Ministry Affirms Move to Intensify Production

VIET NAM - The Ministry of Agriculture is encouraging a move from backyard to intensive livestock and poultry production to increase output.
calendar icon 17 November 2008
clock icon 2 minute read

Viet Nam will aim to modernise its animal husbandry and poultry sectors, shifting from a household-based economy to one based on industrial farms by 2020, the Ministry of Agriculture and Rural Development has affirmed, reports an official source.

The aim is to gradually remove conventional forms of livestock breeding by rural households across the country.

Do Kim Tuyen, head of the Cattle Breeding Department under the ministry, said at a recent seminar that apart from meeting domestic demand, Viet Nam's livestock industry is also targeting some export markets, especially China and Hong Kong.

According to the ministry's strategic plan, industrial density in the agriculture production as a whole will stand at 32, 38 and 42 per cent respectively by 2010, 2015 and 2020.

By 2010, the sector targets an output of 3.2 million tonnes of meat.

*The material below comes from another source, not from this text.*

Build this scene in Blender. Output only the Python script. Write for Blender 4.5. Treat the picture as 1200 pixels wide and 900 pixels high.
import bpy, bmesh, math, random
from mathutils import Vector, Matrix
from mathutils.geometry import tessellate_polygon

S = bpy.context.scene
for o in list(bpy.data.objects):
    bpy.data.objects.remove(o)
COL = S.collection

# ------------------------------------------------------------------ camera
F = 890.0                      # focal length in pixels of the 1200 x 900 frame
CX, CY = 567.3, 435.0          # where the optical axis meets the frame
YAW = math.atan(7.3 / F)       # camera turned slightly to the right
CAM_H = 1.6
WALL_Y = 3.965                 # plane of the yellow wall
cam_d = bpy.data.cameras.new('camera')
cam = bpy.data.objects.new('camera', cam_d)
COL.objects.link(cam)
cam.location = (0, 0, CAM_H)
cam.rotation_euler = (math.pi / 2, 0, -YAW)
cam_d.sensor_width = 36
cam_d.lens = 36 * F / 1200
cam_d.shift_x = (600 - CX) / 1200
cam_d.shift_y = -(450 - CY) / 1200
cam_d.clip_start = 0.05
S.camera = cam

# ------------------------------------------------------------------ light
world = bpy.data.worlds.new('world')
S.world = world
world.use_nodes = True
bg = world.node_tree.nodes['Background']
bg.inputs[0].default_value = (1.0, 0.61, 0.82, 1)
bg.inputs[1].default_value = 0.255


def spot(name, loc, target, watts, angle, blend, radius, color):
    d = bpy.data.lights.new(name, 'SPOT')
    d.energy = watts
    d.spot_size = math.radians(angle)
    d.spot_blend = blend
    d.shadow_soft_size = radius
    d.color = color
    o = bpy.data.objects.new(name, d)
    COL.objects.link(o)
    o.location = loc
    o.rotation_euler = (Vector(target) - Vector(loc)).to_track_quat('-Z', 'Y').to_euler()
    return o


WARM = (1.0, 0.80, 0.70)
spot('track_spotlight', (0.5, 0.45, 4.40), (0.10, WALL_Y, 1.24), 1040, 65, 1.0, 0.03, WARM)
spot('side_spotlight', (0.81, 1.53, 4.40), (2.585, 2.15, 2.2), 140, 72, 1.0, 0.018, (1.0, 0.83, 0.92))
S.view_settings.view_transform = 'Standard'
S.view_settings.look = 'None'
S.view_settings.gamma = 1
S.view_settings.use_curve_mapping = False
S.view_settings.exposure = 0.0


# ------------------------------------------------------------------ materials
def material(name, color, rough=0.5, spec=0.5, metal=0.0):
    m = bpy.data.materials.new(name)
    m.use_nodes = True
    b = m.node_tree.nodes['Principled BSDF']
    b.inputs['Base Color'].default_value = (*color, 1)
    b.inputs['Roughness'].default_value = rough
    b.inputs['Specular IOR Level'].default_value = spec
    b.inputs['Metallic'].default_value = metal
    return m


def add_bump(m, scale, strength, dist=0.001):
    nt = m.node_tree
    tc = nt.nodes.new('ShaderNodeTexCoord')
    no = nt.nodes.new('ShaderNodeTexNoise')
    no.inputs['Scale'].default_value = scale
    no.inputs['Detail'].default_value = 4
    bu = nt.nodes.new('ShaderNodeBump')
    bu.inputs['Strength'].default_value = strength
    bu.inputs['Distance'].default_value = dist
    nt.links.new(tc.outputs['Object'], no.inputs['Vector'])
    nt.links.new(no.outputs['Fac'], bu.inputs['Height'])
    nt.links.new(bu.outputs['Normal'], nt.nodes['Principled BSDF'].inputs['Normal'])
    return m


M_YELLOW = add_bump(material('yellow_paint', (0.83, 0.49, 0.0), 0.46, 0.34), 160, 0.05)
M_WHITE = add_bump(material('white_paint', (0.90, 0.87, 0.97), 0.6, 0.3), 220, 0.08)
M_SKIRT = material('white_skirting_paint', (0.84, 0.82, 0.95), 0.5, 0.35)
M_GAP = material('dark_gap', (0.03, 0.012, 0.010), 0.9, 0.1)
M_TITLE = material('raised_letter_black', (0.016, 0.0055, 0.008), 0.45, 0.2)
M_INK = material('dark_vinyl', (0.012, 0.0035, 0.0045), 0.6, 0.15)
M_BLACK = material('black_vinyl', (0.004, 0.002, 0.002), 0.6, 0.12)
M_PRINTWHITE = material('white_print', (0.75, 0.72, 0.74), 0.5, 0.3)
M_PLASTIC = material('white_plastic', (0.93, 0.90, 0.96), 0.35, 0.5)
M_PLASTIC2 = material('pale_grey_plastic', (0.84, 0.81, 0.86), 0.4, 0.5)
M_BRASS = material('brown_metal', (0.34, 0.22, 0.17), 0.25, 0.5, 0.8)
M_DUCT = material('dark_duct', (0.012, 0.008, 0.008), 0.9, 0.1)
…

The number would be 5.5 million tonnes for 2020.

Also by 2020, per-capita output is expected to reach 56 kilos of meat, 140 eggs and more than 10 kilos of milk.

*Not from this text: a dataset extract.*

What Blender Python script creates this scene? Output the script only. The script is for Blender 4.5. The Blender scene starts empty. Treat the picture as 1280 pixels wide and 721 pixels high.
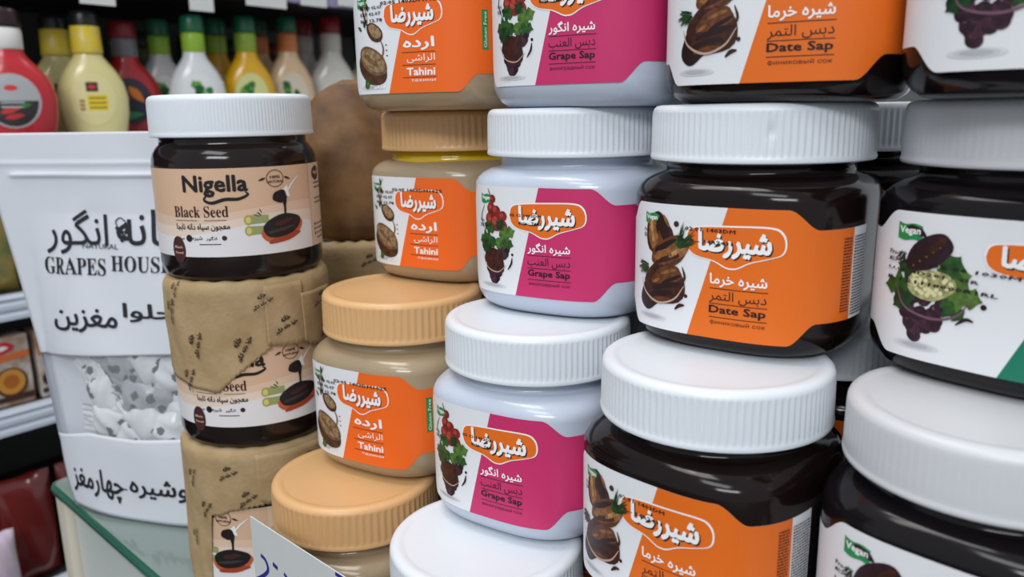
import bpy, bmesh, math, random, unicodedata
import numpy as np
from mathutils import Vector, Matrix
from mathutils.geometry import delaunay_2d_cdt
R = math.radians
CAMZ = 0.295
# ---------------------------------------------------------------- camera
F_PX, PITCH, ROLL = 991.3, R(12.48), R(-1.0)
scn = bpy.context.scene
cam_data = bpy.data.cameras.new('camera'); cam = bpy.data.objects.new('camera', cam_data)
scn.collection.objects.link(cam); scn.camera = cam
cam_data.sensor_width = 36; cam_data.lens = F_PX / 1280 * 36
cam_data.clip_start = .02; cam_data.clip_end = 50
_cp, _sp, _cr, _sr = math.cos(PITCH), math.sin(PITCH), math.cos(ROLL), math.sin(ROLL)
_r = Vector((1, 0, 0)); FW = Vector((0, _cp, -_sp)); _u = Vector((0, _sp, _cp))
RT = _r * _cr + _u * _sr; UP = _u * _cr - _r * _sr
cam.matrix_world = Matrix(((RT.x, UP.x, -FW.x, 0), (RT.y, UP.y, -FW.y, 0), (RT.z, UP.z, -FW.z, CAMZ), (0, 0, 0, 1)))
cam_data.dof.use_dof = True; cam_data.dof.focus_distance = .36; cam_data.dof.aperture_fstop = 11
# ---------------------------------------------------------------- world, light, exposure
world = bpy.data.worlds.new('shop_air'); scn.world = world; world.use_nodes = True
world.node_tree.nodes['Background'].inputs[0].default_value = (.88, .94, 1, 1)
world.node_tree.nodes['Background'].inputs[1].default_value = .70
def area(name, loc, target, sx, sy, power, col):
    l = bpy.data.lights.new(name, 'AREA'); l.shape = 'RECTANGLE'; l.size = sx; l.size_y = sy; l.energy = power; l.color = col
    o = bpy.data.objects.new(name, l); scn.collection.objects.link(o); o.location = loc
    o.rotation_euler = (Vector(target) - Vector(loc)).to_track_quat('-Z', 'Y').to_euler()
    return o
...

However, Mr Tuyen said Viet Nam's target for the next 12 years is equal only to China's current figures, adding that the domestic livestock industry still had a long way to go.

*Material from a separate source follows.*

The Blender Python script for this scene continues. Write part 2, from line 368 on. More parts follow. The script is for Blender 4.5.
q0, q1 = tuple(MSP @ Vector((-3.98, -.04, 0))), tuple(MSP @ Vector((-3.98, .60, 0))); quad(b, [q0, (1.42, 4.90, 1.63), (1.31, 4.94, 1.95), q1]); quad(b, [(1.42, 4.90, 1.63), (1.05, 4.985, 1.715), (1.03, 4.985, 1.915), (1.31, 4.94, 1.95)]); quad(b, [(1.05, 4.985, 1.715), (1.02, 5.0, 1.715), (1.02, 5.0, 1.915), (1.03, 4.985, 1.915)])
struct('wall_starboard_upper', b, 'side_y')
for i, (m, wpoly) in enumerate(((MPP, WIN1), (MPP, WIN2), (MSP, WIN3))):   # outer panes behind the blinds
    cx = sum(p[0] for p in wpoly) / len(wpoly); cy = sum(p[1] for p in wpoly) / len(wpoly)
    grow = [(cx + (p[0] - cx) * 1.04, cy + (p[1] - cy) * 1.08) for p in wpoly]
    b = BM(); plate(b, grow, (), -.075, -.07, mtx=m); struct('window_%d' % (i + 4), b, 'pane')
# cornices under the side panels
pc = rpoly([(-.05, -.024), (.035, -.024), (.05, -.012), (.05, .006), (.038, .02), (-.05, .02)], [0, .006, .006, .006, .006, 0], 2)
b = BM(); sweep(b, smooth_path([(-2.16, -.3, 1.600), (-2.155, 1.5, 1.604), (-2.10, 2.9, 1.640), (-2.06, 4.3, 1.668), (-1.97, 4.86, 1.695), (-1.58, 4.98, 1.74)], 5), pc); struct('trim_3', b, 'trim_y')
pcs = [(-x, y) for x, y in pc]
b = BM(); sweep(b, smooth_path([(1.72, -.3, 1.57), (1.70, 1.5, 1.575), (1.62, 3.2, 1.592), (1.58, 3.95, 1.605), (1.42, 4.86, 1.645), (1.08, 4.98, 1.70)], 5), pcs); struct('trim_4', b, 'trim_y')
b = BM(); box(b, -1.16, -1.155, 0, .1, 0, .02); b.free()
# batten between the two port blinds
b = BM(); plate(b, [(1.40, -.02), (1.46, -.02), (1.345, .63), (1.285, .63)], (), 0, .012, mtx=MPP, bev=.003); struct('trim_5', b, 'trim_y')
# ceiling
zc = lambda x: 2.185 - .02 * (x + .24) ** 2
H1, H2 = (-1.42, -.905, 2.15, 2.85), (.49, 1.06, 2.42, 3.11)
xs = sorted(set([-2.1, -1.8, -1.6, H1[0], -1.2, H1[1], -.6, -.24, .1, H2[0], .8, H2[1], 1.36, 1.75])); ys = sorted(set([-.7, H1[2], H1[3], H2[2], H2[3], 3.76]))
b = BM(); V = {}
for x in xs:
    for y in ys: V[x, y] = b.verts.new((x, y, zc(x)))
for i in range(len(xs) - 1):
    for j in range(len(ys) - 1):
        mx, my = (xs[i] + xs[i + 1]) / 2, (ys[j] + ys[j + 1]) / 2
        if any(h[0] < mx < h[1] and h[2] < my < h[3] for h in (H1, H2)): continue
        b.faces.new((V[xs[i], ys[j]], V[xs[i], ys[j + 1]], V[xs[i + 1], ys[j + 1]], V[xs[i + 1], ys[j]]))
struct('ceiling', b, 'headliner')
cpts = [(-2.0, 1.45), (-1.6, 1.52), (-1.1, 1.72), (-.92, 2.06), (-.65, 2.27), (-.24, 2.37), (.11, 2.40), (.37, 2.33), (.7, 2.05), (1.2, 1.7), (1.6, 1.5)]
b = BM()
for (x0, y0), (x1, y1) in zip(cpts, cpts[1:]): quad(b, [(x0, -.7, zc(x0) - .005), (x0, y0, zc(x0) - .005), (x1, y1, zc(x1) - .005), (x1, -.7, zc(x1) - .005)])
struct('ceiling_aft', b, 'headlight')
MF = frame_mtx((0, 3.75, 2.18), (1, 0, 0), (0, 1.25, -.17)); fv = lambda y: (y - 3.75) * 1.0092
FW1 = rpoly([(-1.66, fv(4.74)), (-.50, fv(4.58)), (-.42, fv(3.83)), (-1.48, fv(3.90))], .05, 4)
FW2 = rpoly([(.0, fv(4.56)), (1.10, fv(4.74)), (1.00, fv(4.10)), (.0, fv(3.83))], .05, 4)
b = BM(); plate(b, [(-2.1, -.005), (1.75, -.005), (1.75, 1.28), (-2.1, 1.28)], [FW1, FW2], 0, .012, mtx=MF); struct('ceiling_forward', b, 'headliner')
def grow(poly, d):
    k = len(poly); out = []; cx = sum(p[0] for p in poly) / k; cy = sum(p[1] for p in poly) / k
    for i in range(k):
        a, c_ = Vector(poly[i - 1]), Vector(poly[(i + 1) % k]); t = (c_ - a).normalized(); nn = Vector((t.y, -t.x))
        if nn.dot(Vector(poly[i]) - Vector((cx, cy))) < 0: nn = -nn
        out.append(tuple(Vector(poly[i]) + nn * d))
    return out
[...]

All farms, slaughterhouses and meat processing enterprises would be required to have their own waste treatment systems, he stressed.

Animal feed is a matter of concern now, as farmers and breeders have not paid much attention to the role of agricultural byproducts like sugar cane or soybean waste, said Mr Tuyen, adding that disposing them into the environment was both wasteful and harmful.

"It is such a waste because 50 per cent of the animal feed for the livestock industry has to be imported," Mr Tuyen said, adding that if it was utilised, the existing amount of agricultural byproducts could feed 10 million cattle.

The report concludes that not utilising feed processed from agricultural byproducts partially increased market prices for meat since Vietnamese breeders often used imported feed, which increased production costs and reduced their competitiveness.